WHAT TO DO
Return the material exactly as supplied, apart from the pictures, which are omitted.

DATA SEGMENT
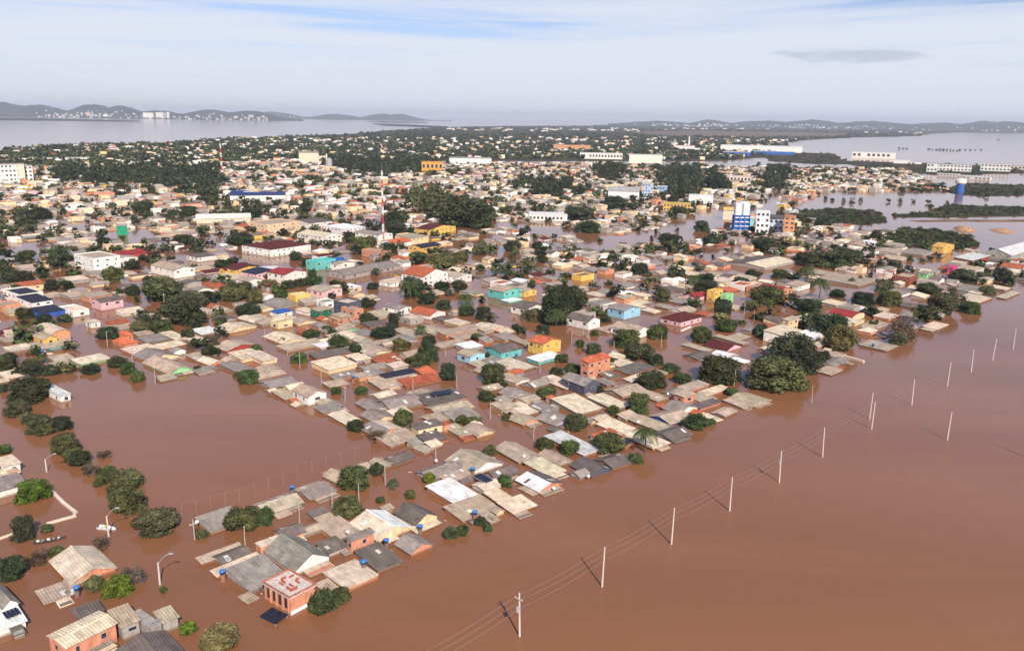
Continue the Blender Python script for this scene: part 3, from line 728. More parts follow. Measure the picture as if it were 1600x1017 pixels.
# ------------------------------------------------------------------ houses cut by the frame and the special ones
HOUSES2 = """
A 290 465 570 365 735 495 gv k c .8 1.2
A 400 600 560 505 620 530 m g l .7 .3
A 210 655 430 580 500 650 m k l .4 .3
A -80 640 0 585 110 725 gv w g 2.0 1.0
A -90 790 105 722 165 828 m w w 1.6 .3
A 655 775 785 730 880 820 m g l 3.0 .3
A 930 780 1045 742 1125 800 m g l 2.4 .2
A 430 770 600 710 660 760 m g d .9 .4
A 690 1015 1010 890 1160 1010 gv g d .9 .9
C -30 700 65 665 125 710 m w c 2.6 .3
C -40 775 70 735 130 765 m w c 1.2 .2
C -100 860 80 785 165 830 m w g 2.0 .8
"""
for ln in HOUSES2.strip().splitlines():
    t = ln.split(); q = [float(v) for v in t[1:7]]
    lfr(t[0], *q, t[7], t[8], t[9], float(t[10]), float(t[11]))
def frame_lfr(r, pts, z):
    A, B, C = (P(*px(r, x, y), z)[:2] for x, y in pts)
    u = B - A; L = np.hypot(*u); u = u / L; n = np.array([u[1], -u[0]]); w_ = C - B; Wd = max(2.0, float(w_ @ n))
    c = A + u * L / 2 + n * Wd / 2 + u * float(w_ @ u) / 2
    return c, L / 2, Wd / 2, math.atan2(u[1], u[0])
BK = WALLL['k']
# two-storey cream-roofed brick house at the bottom edge, with a terrace and a railing beside it
c, hx, hy, rz = frame_lfr('A', ((305, 910), (630, 755), (710, 850)), 4.0)
o = make_house(c[0], c[1], hx, hy, rz, 'gu', 'k', 'c', 4.0, .45, near=True, desc='tall brick house with long cream roof')
c, hx, hy, rz = frame_lfr('A', ((815, 775), (880, 745), (980, 850)), 2.3)
root = empty('terrace', (c[0], c[1], 0), rz); m = MB(); m.box(-hx, hx, -hy, hy, -.5, 2.3, WALLL['g']); m.build('deck', M_WALL, root)
for zz in (2.75, 3.2):
    m = MB(); m.box(-hx, hx, -hy, -hy + .07, zz, zz + .07); m.box(-hx, -hx + .07, -hy + .07, hy, zz, zz + .07); m.build('rail', M_STEEL, root)
for i in range(7):
    m = MB(); x = -hx + i * 2 * hx / 6; m.box(x - .03, x + .03, -hy + .1, -hy + .16, 2.3, 3.3); m.build('post', M_STEEL, root)
tag(root, 'small concrete terrace with metal railing beside the tall brick house', 'terrace')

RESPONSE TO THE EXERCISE
Continue the Blender Python script for this scene: part 3, from line 728. More parts follow. Measure the picture as if it were 1600x1017 pixels.
# ------------------------------------------------------------------ houses cut by the frame and the special ones
HOUSES2 = """
A 290 465 570 365 735 495 gv k c .8 1.2
A 400 600 560 505 620 530 m g l .7 .3
A 210 655 430 580 500 650 m k l .4 .3
A -80 640 0 585 110 725 gv w g 2.0 1.0
A -90 790 105 722 165 828 m w w 1.6 .3
A 655 775 785 730 880 820 m g l 3.0 .3
A 930 780 1045 742 1125 800 m g l 2.4 .2
A 430 770 600 710 660 760 m g d .9 .4
A 690 1015 1010 890 1160 1010 gv g d .9 .9
C -30 700 65 665 125 710 m w c 2.6 .3
C -40 775 70 735 130 765 m w c 1.2 .2
C -100 860 80 785 165 830 m w g 2.0 .8
"""
for ln in HOUSES2.strip().splitlines():
    t = ln.split(); q = [float(v) for v in t[1:7]]
    lfr(t[0], *q, t[7], t[8], t[9], float(t[10]), float(t[11]))
def frame_lfr(r, pts, z):
    A, B, C = (P(*px(r, x, y), z)[:2] for x, y in pts)
    u = B - A; L = np.hypot(*u); u = u / L; n = np.array([u[1], -u[0]]); w_ = C - B; Wd = max(2.0, float(w_ @ n))
    c = A + u * L / 2 + n * Wd / 2 + u * float(w_ @ u) / 2
    return c, L / 2, Wd / 2, math.atan2(u[1], u[0])
BK = WALLL['k']
# two-storey cream-roofed brick house at the bottom edge, with a terrace and a railing beside it
c, hx, hy, rz = frame_lfr('A', ((305, 910), (630, 755), (710, 850)), 4.0)
o = make_house(c[0], c[1], hx, hy, rz, 'gu', 'k', 'c', 4.0, .45, near=True, desc='tall brick house with long cream roof')
c, hx, hy, rz = frame_lfr('A', ((815, 775), (880, 745), (980, 850)), 2.3)
root = empty('terrace', (c[0], c[1], 0), rz); m = MB(); m.box(-hx, hx, -hy, hy, -.5, 2.3, WALLL['g']); m.build('deck', M_WALL, root)
for zz in (2.75, 3.2):
    m = MB(); m.box(-hx, hx, -hy, -hy + .07, zz, zz + .07); m.box(-hx, -hx + .07, -hy + .07, hy, zz, zz + .07); m.build('rail', M_STEEL, root)
for i in range(7):
    m = MB(); x = -hx + i * 2 * hx / 6; m.box(x - .03, x + .03, -hy + .1, -hy + .16, 2.3, 3.3); m.build('post', M_STEEL, root)
tag(root, 'small concrete terrace with metal railing beside the tall brick house', 'terrace')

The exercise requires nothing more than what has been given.